Turkey’s state radio (TRT) will launch an Armenian-language channel, reports said on Friday in the latest in a series of planned foreign language broadcasting mediums being launched by the state. The move comes as Ankara and Yerevan have been engaged in a normalization process between the neighbouring countries that for decades have had no diplomatic relations.
Turkish Prime Minister Tayyip Erdogan also said Wednesday that state-run Turkish Radio and Television Corp (TRT) would launch a radio station broadcasting in Kurdish. The radio channels broadcasting in Armenian and Kurdish will go on air in “two to three months”, Reuters and CNNTurk reported, citing Anatolian Agency.
“At this stage, we will refrain from any comments,” an Armenian Foreign Ministry spokesman told Reuters when asked about the report of the planned radio station on Friday.

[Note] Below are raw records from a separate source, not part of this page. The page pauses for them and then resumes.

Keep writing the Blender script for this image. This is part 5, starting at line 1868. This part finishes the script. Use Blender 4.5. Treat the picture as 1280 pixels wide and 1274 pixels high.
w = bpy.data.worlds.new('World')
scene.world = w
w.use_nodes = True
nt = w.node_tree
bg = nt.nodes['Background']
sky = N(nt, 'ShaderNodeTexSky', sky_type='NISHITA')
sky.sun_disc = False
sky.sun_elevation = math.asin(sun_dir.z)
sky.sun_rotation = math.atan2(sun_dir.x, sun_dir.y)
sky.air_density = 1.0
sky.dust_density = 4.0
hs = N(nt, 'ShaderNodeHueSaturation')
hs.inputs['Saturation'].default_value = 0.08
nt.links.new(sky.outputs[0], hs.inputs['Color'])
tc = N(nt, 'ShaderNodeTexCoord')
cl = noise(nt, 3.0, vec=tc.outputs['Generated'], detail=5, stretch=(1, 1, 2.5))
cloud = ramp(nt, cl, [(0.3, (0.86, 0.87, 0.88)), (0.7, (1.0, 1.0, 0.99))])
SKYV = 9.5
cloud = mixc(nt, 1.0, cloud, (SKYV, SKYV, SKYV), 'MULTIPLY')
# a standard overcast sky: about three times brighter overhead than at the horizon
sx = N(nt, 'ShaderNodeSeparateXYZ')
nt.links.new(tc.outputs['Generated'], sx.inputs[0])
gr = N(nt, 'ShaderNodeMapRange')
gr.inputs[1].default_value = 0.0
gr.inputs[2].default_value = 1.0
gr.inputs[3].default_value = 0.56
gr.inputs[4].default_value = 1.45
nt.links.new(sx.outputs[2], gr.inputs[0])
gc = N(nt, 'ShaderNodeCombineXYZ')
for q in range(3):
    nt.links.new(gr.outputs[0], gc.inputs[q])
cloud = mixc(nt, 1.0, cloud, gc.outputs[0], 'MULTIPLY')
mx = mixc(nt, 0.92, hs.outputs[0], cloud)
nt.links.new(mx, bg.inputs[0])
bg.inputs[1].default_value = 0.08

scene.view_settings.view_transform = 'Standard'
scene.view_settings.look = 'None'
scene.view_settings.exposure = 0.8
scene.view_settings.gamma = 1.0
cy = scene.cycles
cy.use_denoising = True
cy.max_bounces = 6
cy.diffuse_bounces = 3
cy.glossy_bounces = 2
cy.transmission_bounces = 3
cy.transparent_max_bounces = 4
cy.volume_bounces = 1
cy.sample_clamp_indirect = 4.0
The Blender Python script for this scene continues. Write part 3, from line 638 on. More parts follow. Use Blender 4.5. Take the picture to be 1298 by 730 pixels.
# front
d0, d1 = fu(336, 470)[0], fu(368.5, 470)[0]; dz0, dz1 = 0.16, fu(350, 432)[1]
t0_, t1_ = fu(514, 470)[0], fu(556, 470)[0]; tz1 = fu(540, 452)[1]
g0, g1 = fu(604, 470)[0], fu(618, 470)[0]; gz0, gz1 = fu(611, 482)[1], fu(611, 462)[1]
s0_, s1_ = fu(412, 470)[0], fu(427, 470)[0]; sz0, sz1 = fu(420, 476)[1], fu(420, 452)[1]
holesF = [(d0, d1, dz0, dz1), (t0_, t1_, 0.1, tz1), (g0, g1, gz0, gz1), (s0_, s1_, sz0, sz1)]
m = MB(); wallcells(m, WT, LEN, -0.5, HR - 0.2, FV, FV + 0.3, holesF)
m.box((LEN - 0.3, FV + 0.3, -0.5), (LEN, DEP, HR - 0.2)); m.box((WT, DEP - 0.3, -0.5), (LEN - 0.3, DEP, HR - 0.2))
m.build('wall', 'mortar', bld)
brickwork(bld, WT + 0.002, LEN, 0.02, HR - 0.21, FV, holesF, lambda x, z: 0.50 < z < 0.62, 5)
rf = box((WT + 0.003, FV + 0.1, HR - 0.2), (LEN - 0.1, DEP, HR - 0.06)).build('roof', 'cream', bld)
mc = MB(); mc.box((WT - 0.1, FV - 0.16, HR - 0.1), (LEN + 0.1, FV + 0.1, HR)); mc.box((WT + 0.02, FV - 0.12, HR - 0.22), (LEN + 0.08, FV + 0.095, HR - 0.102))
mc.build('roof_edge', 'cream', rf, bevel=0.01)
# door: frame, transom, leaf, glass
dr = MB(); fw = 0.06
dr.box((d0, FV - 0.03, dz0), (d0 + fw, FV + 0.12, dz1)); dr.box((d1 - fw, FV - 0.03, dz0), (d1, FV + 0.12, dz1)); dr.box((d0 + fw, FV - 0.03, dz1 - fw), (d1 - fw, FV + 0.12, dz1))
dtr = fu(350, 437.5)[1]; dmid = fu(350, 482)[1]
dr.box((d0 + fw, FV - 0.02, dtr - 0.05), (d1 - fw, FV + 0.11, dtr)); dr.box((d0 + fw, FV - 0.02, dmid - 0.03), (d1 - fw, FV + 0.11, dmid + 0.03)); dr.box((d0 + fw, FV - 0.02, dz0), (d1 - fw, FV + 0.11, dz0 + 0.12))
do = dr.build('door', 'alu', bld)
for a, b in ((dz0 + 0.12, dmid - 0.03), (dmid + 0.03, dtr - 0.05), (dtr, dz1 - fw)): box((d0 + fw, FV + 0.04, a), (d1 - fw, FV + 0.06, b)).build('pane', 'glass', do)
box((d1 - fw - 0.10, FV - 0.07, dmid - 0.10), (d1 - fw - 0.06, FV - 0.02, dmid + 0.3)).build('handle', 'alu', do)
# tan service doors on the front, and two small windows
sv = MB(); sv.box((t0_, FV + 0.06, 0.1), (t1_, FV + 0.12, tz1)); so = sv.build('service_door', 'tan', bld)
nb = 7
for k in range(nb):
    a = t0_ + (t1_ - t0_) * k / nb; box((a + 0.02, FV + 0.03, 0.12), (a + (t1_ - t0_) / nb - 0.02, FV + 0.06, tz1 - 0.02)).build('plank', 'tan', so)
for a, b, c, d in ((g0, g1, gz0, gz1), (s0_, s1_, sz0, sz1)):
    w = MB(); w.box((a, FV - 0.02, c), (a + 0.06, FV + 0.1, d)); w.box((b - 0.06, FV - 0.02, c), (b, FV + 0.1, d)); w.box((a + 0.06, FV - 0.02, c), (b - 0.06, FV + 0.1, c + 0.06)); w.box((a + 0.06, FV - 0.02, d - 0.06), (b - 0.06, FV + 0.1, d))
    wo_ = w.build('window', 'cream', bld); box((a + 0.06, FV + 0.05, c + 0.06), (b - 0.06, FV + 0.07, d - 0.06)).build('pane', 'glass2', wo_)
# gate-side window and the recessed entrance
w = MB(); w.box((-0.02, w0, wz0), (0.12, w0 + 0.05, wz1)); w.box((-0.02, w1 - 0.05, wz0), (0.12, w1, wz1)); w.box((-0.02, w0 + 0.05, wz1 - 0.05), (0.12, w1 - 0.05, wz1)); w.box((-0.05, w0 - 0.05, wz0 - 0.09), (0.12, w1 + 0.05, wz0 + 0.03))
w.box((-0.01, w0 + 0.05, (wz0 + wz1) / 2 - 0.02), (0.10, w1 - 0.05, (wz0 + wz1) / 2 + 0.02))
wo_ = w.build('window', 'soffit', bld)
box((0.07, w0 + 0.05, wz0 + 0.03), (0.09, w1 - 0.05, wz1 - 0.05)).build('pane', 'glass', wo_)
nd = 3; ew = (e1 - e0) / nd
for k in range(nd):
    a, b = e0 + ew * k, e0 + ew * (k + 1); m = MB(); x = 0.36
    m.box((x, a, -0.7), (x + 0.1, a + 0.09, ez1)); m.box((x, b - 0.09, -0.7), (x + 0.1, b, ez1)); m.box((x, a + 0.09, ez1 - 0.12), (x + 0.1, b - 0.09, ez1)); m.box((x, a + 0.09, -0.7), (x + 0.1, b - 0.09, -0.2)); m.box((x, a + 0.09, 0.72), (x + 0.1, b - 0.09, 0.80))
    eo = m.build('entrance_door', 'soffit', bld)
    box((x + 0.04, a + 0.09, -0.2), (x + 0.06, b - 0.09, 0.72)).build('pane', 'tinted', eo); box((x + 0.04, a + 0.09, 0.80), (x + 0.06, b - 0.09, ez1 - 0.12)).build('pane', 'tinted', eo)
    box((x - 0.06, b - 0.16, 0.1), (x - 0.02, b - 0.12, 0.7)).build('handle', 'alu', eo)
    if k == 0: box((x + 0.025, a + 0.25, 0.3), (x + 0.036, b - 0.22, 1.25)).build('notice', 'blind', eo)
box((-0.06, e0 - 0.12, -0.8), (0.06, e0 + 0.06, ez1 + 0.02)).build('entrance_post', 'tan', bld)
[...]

TRT also plans to launch a Persian TV channel and a news channel broadcasting in English next year, Friday’s reports added.
Turkey recently took steps to boost the cultural and democratic rights of Kurds with the 1 January launch of TRT-6, a TV channel that airs in Kurdish 24 hours a day.
(Souce: Hürriyet)
The beginning of radio transmissions in the Armenian language in Turkey is merely political step, an Armenian expert said. “Turkish authorities signal Yerevan that they are ready to continue the process of normalization of Turkish-Armenian relations,” Alexander Iskandaryan, director of the Caucasus Institute, told PanArmenian.Net. Assurances of fulfilling commitments to the European Union on national minorities’ rights protection are meaningless words, according to him.
“There are many national minorities in Turkey but neither of them has a radio channel in native language. Kurds are an exception, as there are millions of Kurds in the country and this problem is pressing,” Iskandaryan said, adding that this initiative might be linked to the impending visit of US President Barack Obama to Turkey.
According to Anatolian Agency, the first program will be broadcasted on April 24 when Armenians all over the world commemorate victims of the Armenian Genocide in the Ottoman Empire.
(Source: PanArmenian.net)

on Mar 26th, 2009 at 15:23
Hürriyet reports that two countries for decades have had no diplomatic relations. Actually they never had those relations Broadcasts in Armenian are really more of a symbolic gesture. That is kind of similar to Polish Radio broadcasting in Hebrew.